The pressure is mounting
Spotify has made it clear that it will not give up its free service without a fight. Earlier this month, internal emails leaked to the New York Postshowed that the company expects to pay Universal $1 billion in royalties over the next two years. By 2017, it claims that it will account for 39% of the label’s pre-tax earnings, up from about 28% currently. The message: Why mess with what is quickly becoming your most important revenue stream?
But Spotify isn’t the only one feeling the heat. The industry has been trying to crush Pandora, the free online radio service that music labels think pays them too little in royalties. And there are even hints that they are beginning to turn against YouTube. Up until now, no-one has really been brave enough to take on the Google-owned video upload site, which attracts more than 1 billion sets of eyeballs each month and is very popular for music videos. “YouTube gets a free ride,” bemoans Merlin’s Caldas.
But that’s changing. “Free [music] has been way overdone, and the biggest culprit is YouTube,” Sony’s Morris said this month. “This has to be curbed if we’re going to have a successful business.” Another music industry source told Quartz: “There is a lot of label pressure on YouTube free on demand as well… Stay tuned.”

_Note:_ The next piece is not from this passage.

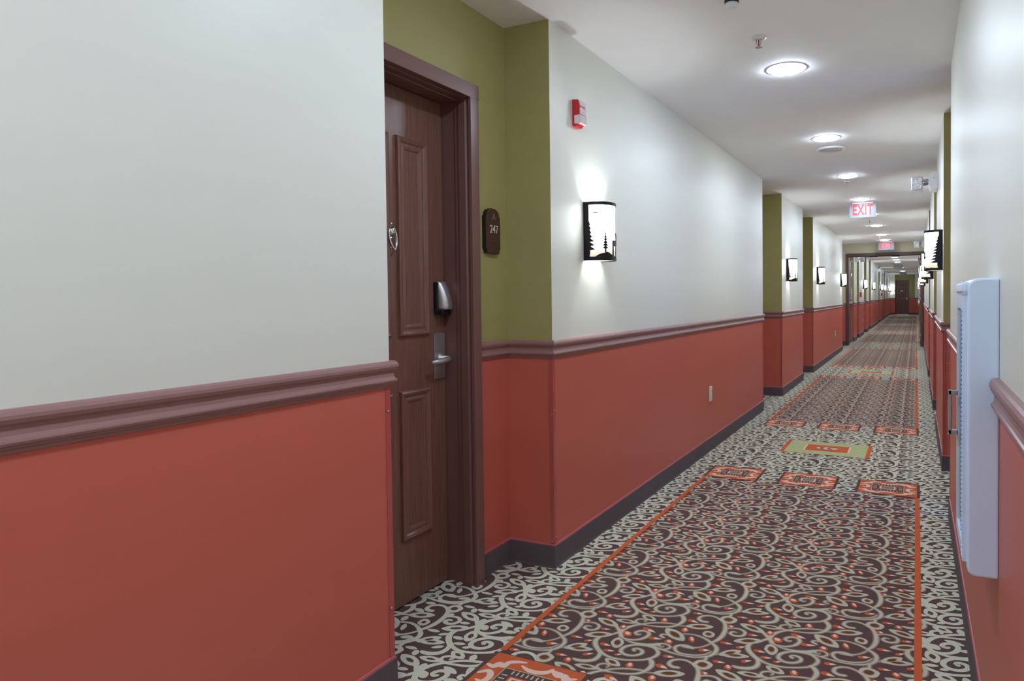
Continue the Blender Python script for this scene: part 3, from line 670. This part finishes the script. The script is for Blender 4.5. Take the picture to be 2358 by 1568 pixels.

Music videos have been estimated to account for nearly 40% of the content viewed on YouTube, but the relationship has been symbiotic: Hits like Psy’s “Gangnam Style” probably wouldn’t have emerged without it. YouTube has also generated $1 billion in royalties in recent years for labels and performers. That elements of the recording industry are preparing to turn against it shows their determination to re-price music.
In a coup for the major labels, Apple, the world’s biggest company, is widely expected to eschew a free, ad-supported option when it launches its own eagerly anticipated streaming music service later this year. Apple can afford to do this. It has nearly $180 billion in cash sitting on its books and doesn’t need to make any money from music. But the decision also makes strategic sense, because it means the labels will ramp up pressure on companies that do offer a free service—namely, Apple’s competitors.
The biggest risk
If the major record labels get their way and shut down free music, it seems unlikely that CDs or even digital downloads will experience a surprise resurgence. It is possible, as the music industry hopes, that consumers, starved of music, will flock to paid streaming.